The work has five main components:

  1. We will investigate the mechanisms by which lower animals, particularly insects, achieve exceptional physical robustness and an ability to accomplish basic tasks such as locomotion despite large perturbations in the environment. Studies of insect kinematics, dynamics, structural elasticity, muscle activitation and sensing will provide insights for the design and control of small robots, sensors and actuators. Insects are ideal for these studies because of their comparatively simple motor control systems.

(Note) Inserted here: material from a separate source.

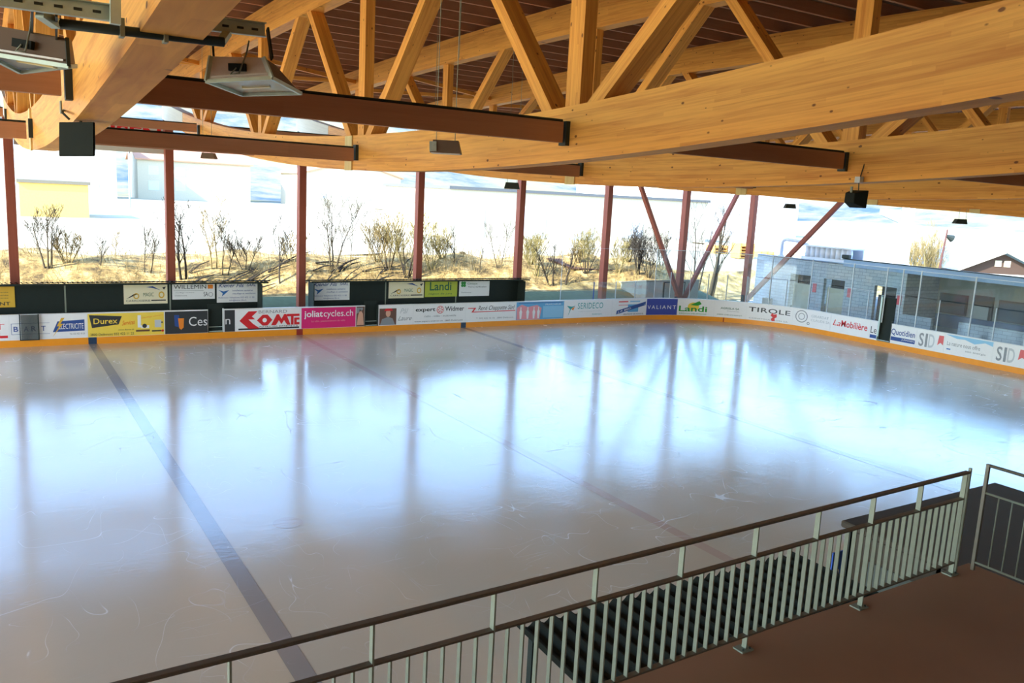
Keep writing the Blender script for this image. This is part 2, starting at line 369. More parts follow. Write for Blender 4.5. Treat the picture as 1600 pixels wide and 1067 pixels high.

  2. The passive mechanical properties and 'preflexes' that are evident in insects must be augmented with adaptive strategies if robots are to cope with a range of unstructured environments and with multiple tasks. We will therefore investigate the motor control and adaptation strategies that higher animals, particularly humans, use to cope with unexpected variations in tasks and the environment. We will determine how impedance is specified and varied in response to changing task requirements.
  3. The insights obtained from the investigations of passive and 'preflex' behavior in insects and active adaptation in humans will be tested in the control of small and large robots. Tasks will include locomotion and manipulation of awkward and delicate loads, with applications to retrieving wreckage from the ocean floor, de-mining and handling human bodies. The investigations will begin using robots that employ mostly off-the-shelf technology and will progress to robots that take advantage of new materials, fabrication, sensing, and actuation technologies as they become available during the project.
  4. We will take advantage of new developments in shape deposition manufacturing (SDM) to develop biomimetic robot structures with complex three-dimensional geometry, tailored compliance and damping properties, and embedded sensors and actuators. The structures will overcome many of the limitations present in today's robots assembled from metal parts and off-the-shelf components. We will begin with individual modules, such as leg or finger joints with built-in actuation and sensing, and progress to entire limbs, and robots composed of a mix of SDM and conventionally manufactured parts.
  5. The development of biomimetic robot structures is critically dependent on better actuation and sensing technology. We will therefore conduct research on embeddable actuators and sensors especially suited for biomimetic robots at small and large scales.